[Exercise]
Output the full listing word for word.

[Provided data]
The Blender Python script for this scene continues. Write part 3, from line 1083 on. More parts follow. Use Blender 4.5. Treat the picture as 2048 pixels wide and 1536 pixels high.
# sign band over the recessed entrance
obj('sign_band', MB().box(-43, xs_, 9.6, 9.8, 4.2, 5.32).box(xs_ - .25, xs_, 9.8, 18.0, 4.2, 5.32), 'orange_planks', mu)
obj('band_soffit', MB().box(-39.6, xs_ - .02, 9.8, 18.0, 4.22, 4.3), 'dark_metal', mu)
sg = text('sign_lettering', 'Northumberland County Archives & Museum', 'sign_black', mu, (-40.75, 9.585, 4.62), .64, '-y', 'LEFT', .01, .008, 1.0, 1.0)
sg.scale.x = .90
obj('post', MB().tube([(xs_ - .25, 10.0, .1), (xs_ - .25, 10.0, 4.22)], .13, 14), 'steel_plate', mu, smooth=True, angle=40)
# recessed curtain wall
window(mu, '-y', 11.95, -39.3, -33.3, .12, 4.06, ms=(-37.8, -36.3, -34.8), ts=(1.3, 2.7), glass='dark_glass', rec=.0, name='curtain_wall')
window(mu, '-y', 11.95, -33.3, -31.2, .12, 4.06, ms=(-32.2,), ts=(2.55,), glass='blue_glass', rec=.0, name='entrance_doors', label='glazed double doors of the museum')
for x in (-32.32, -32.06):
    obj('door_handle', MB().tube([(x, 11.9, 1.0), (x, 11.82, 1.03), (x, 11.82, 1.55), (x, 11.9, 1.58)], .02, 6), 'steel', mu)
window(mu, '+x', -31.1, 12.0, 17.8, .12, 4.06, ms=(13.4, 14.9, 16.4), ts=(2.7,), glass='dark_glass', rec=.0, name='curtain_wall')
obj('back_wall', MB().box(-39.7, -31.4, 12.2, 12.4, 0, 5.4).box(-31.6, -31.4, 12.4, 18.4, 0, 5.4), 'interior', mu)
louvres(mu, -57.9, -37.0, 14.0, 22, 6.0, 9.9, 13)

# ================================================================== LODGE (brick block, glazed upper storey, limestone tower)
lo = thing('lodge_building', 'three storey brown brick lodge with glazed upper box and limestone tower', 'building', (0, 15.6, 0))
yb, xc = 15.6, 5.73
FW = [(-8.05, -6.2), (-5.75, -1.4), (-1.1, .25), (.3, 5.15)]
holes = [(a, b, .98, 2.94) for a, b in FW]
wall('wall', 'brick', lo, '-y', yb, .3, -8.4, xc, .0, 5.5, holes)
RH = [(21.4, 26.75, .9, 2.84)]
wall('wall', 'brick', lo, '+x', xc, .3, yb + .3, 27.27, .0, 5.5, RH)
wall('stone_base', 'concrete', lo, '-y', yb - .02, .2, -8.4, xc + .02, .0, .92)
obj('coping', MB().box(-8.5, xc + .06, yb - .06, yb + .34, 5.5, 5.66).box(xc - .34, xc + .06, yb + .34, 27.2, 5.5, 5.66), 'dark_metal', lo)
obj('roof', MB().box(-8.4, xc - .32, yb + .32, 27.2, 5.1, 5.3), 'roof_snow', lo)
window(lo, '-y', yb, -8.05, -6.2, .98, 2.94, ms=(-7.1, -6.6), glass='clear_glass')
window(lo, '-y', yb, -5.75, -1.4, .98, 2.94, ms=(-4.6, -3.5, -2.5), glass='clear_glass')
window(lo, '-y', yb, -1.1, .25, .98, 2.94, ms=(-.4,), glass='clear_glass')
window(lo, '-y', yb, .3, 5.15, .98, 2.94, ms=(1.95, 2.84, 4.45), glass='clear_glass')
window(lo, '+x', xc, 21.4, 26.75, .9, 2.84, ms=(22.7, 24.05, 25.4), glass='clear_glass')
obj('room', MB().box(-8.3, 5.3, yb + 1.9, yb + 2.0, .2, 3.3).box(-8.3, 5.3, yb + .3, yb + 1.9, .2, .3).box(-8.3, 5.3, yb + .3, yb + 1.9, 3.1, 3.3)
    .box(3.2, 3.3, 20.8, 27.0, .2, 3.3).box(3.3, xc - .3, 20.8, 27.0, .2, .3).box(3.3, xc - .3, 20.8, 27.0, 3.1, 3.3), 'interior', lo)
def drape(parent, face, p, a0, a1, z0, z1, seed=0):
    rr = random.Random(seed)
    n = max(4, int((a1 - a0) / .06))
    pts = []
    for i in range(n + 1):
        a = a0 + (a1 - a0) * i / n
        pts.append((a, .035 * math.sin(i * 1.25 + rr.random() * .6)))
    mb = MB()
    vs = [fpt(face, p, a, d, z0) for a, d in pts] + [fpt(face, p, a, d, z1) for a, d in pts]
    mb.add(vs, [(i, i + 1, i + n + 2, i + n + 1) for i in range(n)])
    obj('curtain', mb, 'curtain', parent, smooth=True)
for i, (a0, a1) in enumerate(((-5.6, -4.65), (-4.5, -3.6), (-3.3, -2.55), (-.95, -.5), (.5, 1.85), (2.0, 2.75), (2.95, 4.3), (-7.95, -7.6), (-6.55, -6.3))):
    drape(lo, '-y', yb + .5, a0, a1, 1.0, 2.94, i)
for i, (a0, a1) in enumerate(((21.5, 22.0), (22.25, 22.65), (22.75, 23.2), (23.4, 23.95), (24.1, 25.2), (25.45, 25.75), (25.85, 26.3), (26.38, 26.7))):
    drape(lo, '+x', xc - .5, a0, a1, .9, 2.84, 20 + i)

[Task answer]
The Blender Python script for this scene continues. Write part 3, from line 1083 on. More parts follow. Use Blender 4.5. Treat the picture as 2048 pixels wide and 1536 pixels high.
# sign band over the recessed entrance
obj('sign_band', MB().box(-43, xs_, 9.6, 9.8, 4.2, 5.32).box(xs_ - .25, xs_, 9.8, 18.0, 4.2, 5.32), 'orange_planks', mu)
obj('band_soffit', MB().box(-39.6, xs_ - .02, 9.8, 18.0, 4.22, 4.3), 'dark_metal', mu)
sg = text('sign_lettering', 'Northumberland County Archives & Museum', 'sign_black', mu, (-40.75, 9.585, 4.62), .64, '-y', 'LEFT', .01, .008, 1.0, 1.0)
sg.scale.x = .90
obj('post', MB().tube([(xs_ - .25, 10.0, .1), (xs_ - .25, 10.0, 4.22)], .13, 14), 'steel_plate', mu, smooth=True, angle=40)
# recessed curtain wall
window(mu, '-y', 11.95, -39.3, -33.3, .12, 4.06, ms=(-37.8, -36.3, -34.8), ts=(1.3, 2.7), glass='dark_glass', rec=.0, name='curtain_wall')
window(mu, '-y', 11.95, -33.3, -31.2, .12, 4.06, ms=(-32.2,), ts=(2.55,), glass='blue_glass', rec=.0, name='entrance_doors', label='glazed double doors of the museum')
for x in (-32.32, -32.06):
    obj('door_handle', MB().tube([(x, 11.9, 1.0), (x, 11.82, 1.03), (x, 11.82, 1.55), (x, 11.9, 1.58)], .02, 6), 'steel', mu)
window(mu, '+x', -31.1, 12.0, 17.8, .12, 4.06, ms=(13.4, 14.9, 16.4), ts=(2.7,), glass='dark_glass', rec=.0, name='curtain_wall')
obj('back_wall', MB().box(-39.7, -31.4, 12.2, 12.4, 0, 5.4).box(-31.6, -31.4, 12.4, 18.4, 0, 5.4), 'interior', mu)
louvres(mu, -57.9, -37.0, 14.0, 22, 6.0, 9.9, 13)

# ================================================================== LODGE (brick block, glazed upper storey, limestone tower)
lo = thing('lodge_building', 'three storey brown brick lodge with glazed upper box and limestone tower', 'building', (0, 15.6, 0))
yb, xc = 15.6, 5.73
FW = [(-8.05, -6.2), (-5.75, -1.4), (-1.1, .25), (.3, 5.15)]
holes = [(a, b, .98, 2.94) for a, b in FW]
wall('wall', 'brick', lo, '-y', yb, .3, -8.4, xc, .0, 5.5, holes)
RH = [(21.4, 26.75, .9, 2.84)]
wall('wall', 'brick', lo, '+x', xc, .3, yb + .3, 27.27, .0, 5.5, RH)
wall('stone_base', 'concrete', lo, '-y', yb - .02, .2, -8.4, xc + .02, .0, .92)
obj('coping', MB().box(-8.5, xc + .06, yb - .06, yb + .34, 5.5, 5.66).box(xc - .34, xc + .06, yb + .34, 27.2, 5.5, 5.66), 'dark_metal', lo)
obj('roof', MB().box(-8.4, xc - .32, yb + .32, 27.2, 5.1, 5.3), 'roof_snow', lo)
window(lo, '-y', yb, -8.05, -6.2, .98, 2.94, ms=(-7.1, -6.6), glass='clear_glass')
window(lo, '-y', yb, -5.75, -1.4, .98, 2.94, ms=(-4.6, -3.5, -2.5), glass='clear_glass')
window(lo, '-y', yb, -1.1, .25, .98, 2.94, ms=(-.4,), glass='clear_glass')
window(lo, '-y', yb, .3, 5.15, .98, 2.94, ms=(1.95, 2.84, 4.45), glass='clear_glass')
window(lo, '+x', xc, 21.4, 26.75, .9, 2.84, ms=(22.7, 24.05, 25.4), glass='clear_glass')
obj('room', MB().box(-8.3, 5.3, yb + 1.9, yb + 2.0, .2, 3.3).box(-8.3, 5.3, yb + .3, yb + 1.9, .2, .3).box(-8.3, 5.3, yb + .3, yb + 1.9, 3.1, 3.3)
    .box(3.2, 3.3, 20.8, 27.0, .2, 3.3).box(3.3, xc - .3, 20.8, 27.0, .2, .3).box(3.3, xc - .3, 20.8, 27.0, 3.1, 3.3), 'interior', lo)
def drape(parent, face, p, a0, a1, z0, z1, seed=0):
    rr = random.Random(seed)
    n = max(4, int((a1 - a0) / .06))
    pts = []
    for i in range(n + 1):
        a = a0 + (a1 - a0) * i / n
        pts.append((a, .035 * math.sin(i * 1.25 + rr.random() * .6)))
    mb = MB()
    vs = [fpt(face, p, a, d, z0) for a, d in pts] + [fpt(face, p, a, d, z1) for a, d in pts]
    mb.add(vs, [(i, i + 1, i + n + 2, i + n + 1) for i in range(n)])
    obj('curtain', mb, 'curtain', parent, smooth=True)
for i, (a0, a1) in enumerate(((-5.6, -4.65), (-4.5, -3.6), (-3.3, -2.55), (-.95, -.5), (.5, 1.85), (2.0, 2.75), (2.95, 4.3), (-7.95, -7.6), (-6.55, -6.3))):
    drape(lo, '-y', yb + .5, a0, a1, 1.0, 2.94, i)
for i, (a0, a1) in enumerate(((21.5, 22.0), (22.25, 22.65), (22.75, 23.2), (23.4, 23.95), (24.1, 25.2), (25.45, 25.75), (25.85, 26.3), (26.38, 26.7))):
    drape(lo, '+x', xc - .5, a0, a1, .9, 2.84, 20 + i)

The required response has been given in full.